You put yourself under a lot of mental pressure, you concentrate so much in the final 20km that a bee can fly past and you can follow its path exactly
Then he crashed into a bear in California. Trentin rolls his eyes.
“I was coming down a hill at 50km/h, and this little bear was eating near a garden,” he laughs. “Some dogs started chasing him, and he ran away the moment I was coming. I clipped his bottom with a pedal and went flying over my handlebars.
“The bear was alright, but I wasn’t. My helmet was destroyed. But I was pretty worried because you don’t want to be hanging around when there’s a bear loose. If he started to howl in pain you can be sure that the mummy grizzly will be along soon. They can run at 50km/hr themselves; you’d have to pedal pretty hard to get away!”
You’d be pretty confident Trentin could do it, of course, but on this occasion he called his girlfriend – former professional Alpine skier Claudia Morandini – and asked her to pick him up. Not before he’d posted about his
experience on Instagram… and swiftly become, as he puts it “the joke of the region.”
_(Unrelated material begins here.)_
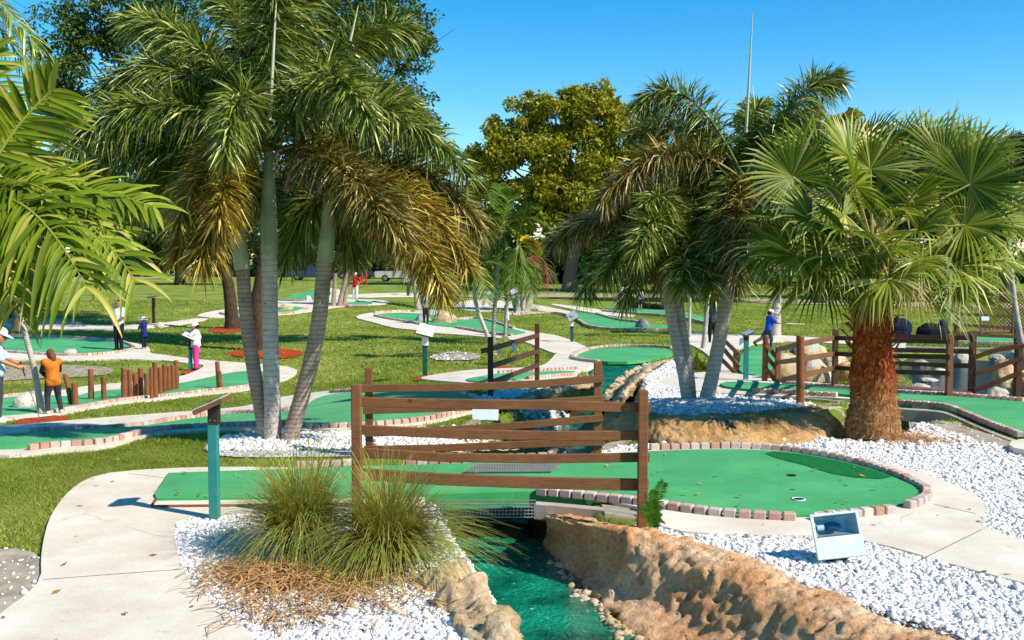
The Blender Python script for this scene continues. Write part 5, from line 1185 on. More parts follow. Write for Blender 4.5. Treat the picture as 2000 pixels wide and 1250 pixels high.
loft('rock_bank', 'beige rock bank on the left of the stream beyond the rear railing', [
    Z_([(940, 838), (1020, 832), (1085, 812), (1150, 788), (1176, 776)], -1.0),
    Z_([(940, 830), (1010, 824), (1075, 804), (1140, 782), (1172, 772)], -.74),
    A_([(945, 806), (1005, 795), (1055, 775), (1115, 760), (1168, 758)], .06),
    A_([(950, 798), (1000, 785), (1050, 766), (1115, 752), (1170, 750)], .08),
    A_([(955, 790), (1000, 776), (1050, 758), (1115, 746), (1172, 745)], -.12)], 'beige_rock', 120, 30, .12, lump=.12)
loft('rock_bank', 'sunlit beige rock edge on the right of the stream below the top green', [
    Z_([(1165, 800), (1185, 778), (1212, 748), (1240, 722), (1268, 710)], -1.0),
    Z_([(1172, 800), (1192, 776), (1218, 748), (1246, 722), (1275, 709)], -.72),
    A_([(1190, 800), (1210, 770), (1236, 742), (1266, 716), (1308, 701)], .05),
    A_([(1200, 798), (1222, 768), (1250, 740), (1280, 715), (1318, 700)], .07),
    A_([(1210, 796), (1235, 766), (1262, 738), (1292, 714), (1324, 699)], -.1)], 'beige_rock', 120, 30, .08, lump=.1)
loft('rock_bank', 'low beige rock rim behind the rear railing where the stream widens', [
    Z_([(820, 912), (900, 900), (980, 896), (1070, 893)], -.9),
    A_([(820, 898), (900, 892), (980, 888), (1060, 882)], -.3),
    A_([(818, 890), (900, 884), (980, 880), (1065, 874)], .05),
    A_([(818, 884), (900, 877), (980, 873), (1070, 866)], -.1)], 'beige_rock', 100, 24, .07)
# rubble along the waterline
def rubble(line, n, size, mat, name, z):
    l = resample(np.array(line), .02); k = rng.integers(0, len(l), n); p = l[k] + rng.normal(0, .05, (n, 3)) * [1, 1, .3]
    V = ICO[None] * (1 + rng.uniform(-.3, .3, (n, 12, 1))) * np.array([1, .9, .7]) * (size * rng.uniform(.4, 1.3, n))[:, None, None] + p[:, None]
    o = mesh(name, V.reshape(-1, 3), (ICF[None] + (np.arange(n) * 12)[:, None, None]).reshape(-1, 3), M[mat], smooth=True); tag(o, kind='stuff')
rubble(Z_([(1088, 1098), (1122, 1136), (1156, 1176), (1200, 1222), (1252, 1264)], -.47), 130, .045, 'beige_rock', 'waterline_rubble', 0)
rubble(Z_([(905, 1142), (945, 1183), (990, 1232), (1030, 1280)], -.47), 60, .035, 'dark_rock', 'waterline_rubble', 0)
rubble(Z_([(1185, 776), (1205, 750), (1240, 722), (1268, 709)], -.72), 60, .09, 'beige_rock', 'waterline_rubble', 0)
def scrawl(target, strokes):
    """dark brush strokes that lie on the rock's surface"""
    from mathutils.bvhtree import BVHTree
    bv = BVHTree.FromPolygons([v.co[:] for v in target.data.vertices], [p.vertices[:] for p in target.data.polygons]); mb = MB()
    for st in strokes:
        pts = []
        for a, b in resample(np.array(st, float), 1.2):
            h, nn, i, dd = bv.ray_cast(Vector(CAM), Vector(ray(a, b)).normalized())
            if h: pts.append(np.array(h) - nrmz(ray(a, b)) * .006)
        if len(pts) > 1: mb.tube(pts, .011, 5)
    if mb.n: mb.build('painted_scrawl', M['black'], target)
scrawl([o for o in COL.objects if o.name == 'rock_bank.001'][0], [[(1417, 826), (1419, 822), (1423, 823), (1422, 827), (1418, 830), (1425, 832), (1421, 837), (1418, 838)], [(1428, 830), (1426, 834), (1429, 836), (1432, 831), (1433, 837)], [(1436, 834), (1437, 837)]])
def boulder(label, px, py, w, h, mat, d=None, deep=.8, z=None, group=None, name='boulder', seed=0):
    b = at(px, py) if z is None else atz(px, py, z)
    if d is not None: b = P(px, py, d)
    W_, H_ = w / F * b[1], h / F * b[1]
    bm = bmesh.new(); bmesh.ops.create_icosphere(bm, subdivisions=4, radius=1.0)
    o3 = rng.uniform(0, 50, 3)
    V = []
    for v in bm.verts:
        p = np.array(v.co); q = p + o3
        n1 = mn.noise(Vector(q) * .9) * .42 + mn.noise(Vector(q) * 2.1) * .2 + fbm(q, 4.5, 3) * .06
        pl = -abs(mn.noise(Vector(q) * 1.4)) * .18
        p = p * (1 + n1 * .55 + pl); p[2] = max(p[2], -.45)
        V.append(p)
    Fs = [[v.index for v in f.verts] for f in bm.faces]; bm.free(); V = np.array(V)
    V[:, 0] *= W_ / (V[:, 0].max() - V[:, 0].min()); V[:, 2] = (V[:, 2] - V[:, 2].min()) / (V[:, 2].max() - V[:, 2].min()) * H_ * 1.12 - H_ * .12; V[:, 1] *= W_ * deep / (V[:, 1].max() - V[:, 1].min())
    o = mesh(name, V + b + [0, W_ * deep * .25, 0], Fs, M[mat], smooth=True); return tag(o, label, 'boulder', group)
PB = 'boulders of the right pond'
for a in [('whitish boulder at the left end of the log pole hole', 46, 800, 50, 32, 'pale_rock'), ('low pale stone with a reddish top on the shaded oval green', 135, 692, 27, 11, 'pale_rock'), ('small pale stone on the brick edge of the shaded oval green', 247, 690, 11, 5, 'pale_rock'),
          ('pale rock at the foot of the dark sign by the left path', 310, 640, 20, 11, 'pale_rock'), ('small pale boulder on the far triangular green', 601, 587, 14, 10, 'pale_rock'), ('white boulder on the wavy green beside the player in grey', 826, 628, 28, 19, 'pale_rock'),
          ('larger beige boulder behind the golden fronds by the wavy green', 868, 632, 50, 24, 'beige_rock'), ('dark grey pointed boulder on the green behind the slanted sign', 1256, 642, 27, 21, 'grey_rock'), ('dark and white rock cluster on the far red mulch', 950, 577, 20, 9, 'pale_rock'), ('second rock of the cluster on the far red mulch', 934, 577, 12, 7, 'dark_rock')]:
    boulder(*a)
boulder('flat beige stone ledge crossing the small green beyond the twin trunks', 556, 606, 34, 12, 'beige_rock', name='stone_ledge', deep=.35)
for a in [('wide low sunlit stone rising from the pond in the middle', 1804, 716, 36, 13), ('tall rounded stone at the back of the pond by the grey wall', 1879, 708, 32, 22), ('flat stone in front of the bridge deck at the near pond edge', 1802, 764, 44, 15), ('small stone at the far right of the pond behind the arched rail', 1950, 704, 32, 12), ('thin flat stone right of the middle pond stone', 1838, 726, 26, 7), ('half sunken stone between the middle and near pond stones', 1816, 745, 36, 7), ('low stone at the back left of the pond', 1752, 706, 26, 8)]:
    boulder(*a, 'pale_rock', z=-.95, group=PB)
for a in [('big angular boulder on the pond bank right of the short post', 1540, 742, 66, 52, 'beige_rock'), ('big rounded boulder under the ramp rail by the papers', 1594, 748, 66, 54, 'beige_rock'), ('long flat boulder at the top of the pond bank', 1586, 700, 74, 28, 'beige_rock'), ('boulder on the pond bank behind the bridge post', 1634, 724, 52, 34, 'beige_rock'), ('brown boulder touching the deck end left of the fan palm', 1655, 745, 50, 40, 'sand_rock'),
          ('grey boulder peeping above the angular one beside the ramp', 1556, 700, 34, 22, 'grey_rock'), ('orange boulder behind the arched rail at the right edge', 1966, 752, 52, 50, 'orange_rock'), ('pale boulder at the foot of the arched rail', 1952, 778, 44, 22, 'pale_rock'), ('large pale boulder at the right edge above the path', 2010, 770, 60, 46, 'beige_rock'), ('pale boulder at the back of the pond under the far rail', 1990, 705, 40, 24, 'pale_rock')]:
    boulder(*a)
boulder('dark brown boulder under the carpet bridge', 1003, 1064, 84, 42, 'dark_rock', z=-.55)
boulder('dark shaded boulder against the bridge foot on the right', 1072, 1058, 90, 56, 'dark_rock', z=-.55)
for a in [('small beige stone at the far water edge left of the post', 1090, 892, 46, 16, 'beige_rock'), ('flat dark stone in the stream beyond the rear railing', 1120, 812, 52, 13, 'dark_rock'), ('round stone at the water edge right of the rear post', 1195, 790, 30, 16, 'beige_rock'), ('small stone row end at the top green water edge', 1190, 714, 34, 7, 'beige_rock')]:
    boulder(*a, z=-.74)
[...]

It’s this kind of story that makes Trentin so likeable. His home town has a Matteo Trentin fanclub which follows him to races and the owner of L Chimpl, Katia, shows me her collection of signed posters in the office, telling Matteo he’d better win again at La Vuelta so she can put another one up.
“I’d love that,” he smiles. “Between ‘I can do it’ and ‘I will do it’ is a pretty big gap, but I’d love to be back in the winning mood.”